Dua deret sudah diisi oleh kamu lelaki. Sedangkan, wanita-wanita ini? Terusir.
'Mba, mohon maaf yaa keluar sebentar. Sepertinya tempatnya tidak muat.' kata seorang pria.
Emosiku pun merekah.
'Dasar patriarki! Kenapa tidak masnya saja yang keluar? Kenapa kalian yang salat duluan? Apa karena jumlah kalian banyak?'
'Seharusnya kalian mengalah. Supaya adil, saf pertama ialah kaum lelaki dan saf kedua ialah wanita. Kenapa kedua saf tersebut harus lelaki semua?'
'Konon katanya, tegakkan keadilan. Hal kecil seperti ini saja diabaikan.

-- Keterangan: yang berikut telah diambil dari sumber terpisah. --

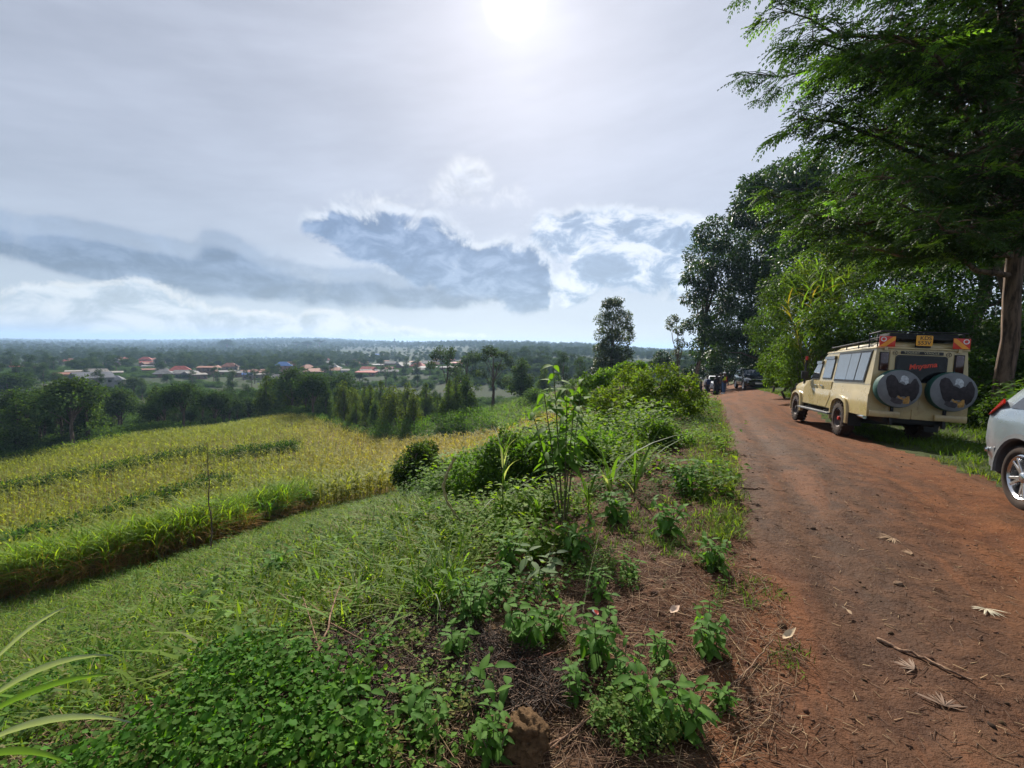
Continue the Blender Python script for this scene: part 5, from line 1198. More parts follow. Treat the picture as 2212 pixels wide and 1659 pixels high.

Golongan minoritas disingkirkan demi kepentingan kalian, wahai golongan mayoritas.'
'Persetan dengan omong kosong tersebut!'
Sayangnya perkataan tersebut hanya berkoar dalam hatiku saja. Aku tidak berani mengutuk dan berkata senonoh kepada seseorang di depan umum.
Terlebih lagi, saat ini aku sedang membawa 'nama' kantorku dan juga adanya kepentingan bisnis di tempat tersebut. Walhasil, aku menimpali ucapan pria tersebut dengan senyuman pahit dilanjutkan dengan langkah kaki keluar dari musala tersebut.
Waktu tidak berhenti dan sore berganti peran dengan malam. Kepentingan bisnis kantorku pun tetap berjalan.
Aku tetap meeting dengan Mba Amel. Pertemuan kami pun ditutup dengan obrolan hangat terkait ormas agama yang masa perpanjangannya sedang bermasalah.
Momen yang sudah jarang sekali dilakukan oleh kami berdua, membicarakan persospolan negeri ini. Mulai dari isu kemanusiaan sampai kepentingan para elit politik. Topik obrolan yang cukup berat namun mengasyikkan.
What a great day!
Tapi, pengecualian terhadap insiden sore tadi. Memang nasib. Apakah takdir minoritas selalu begini?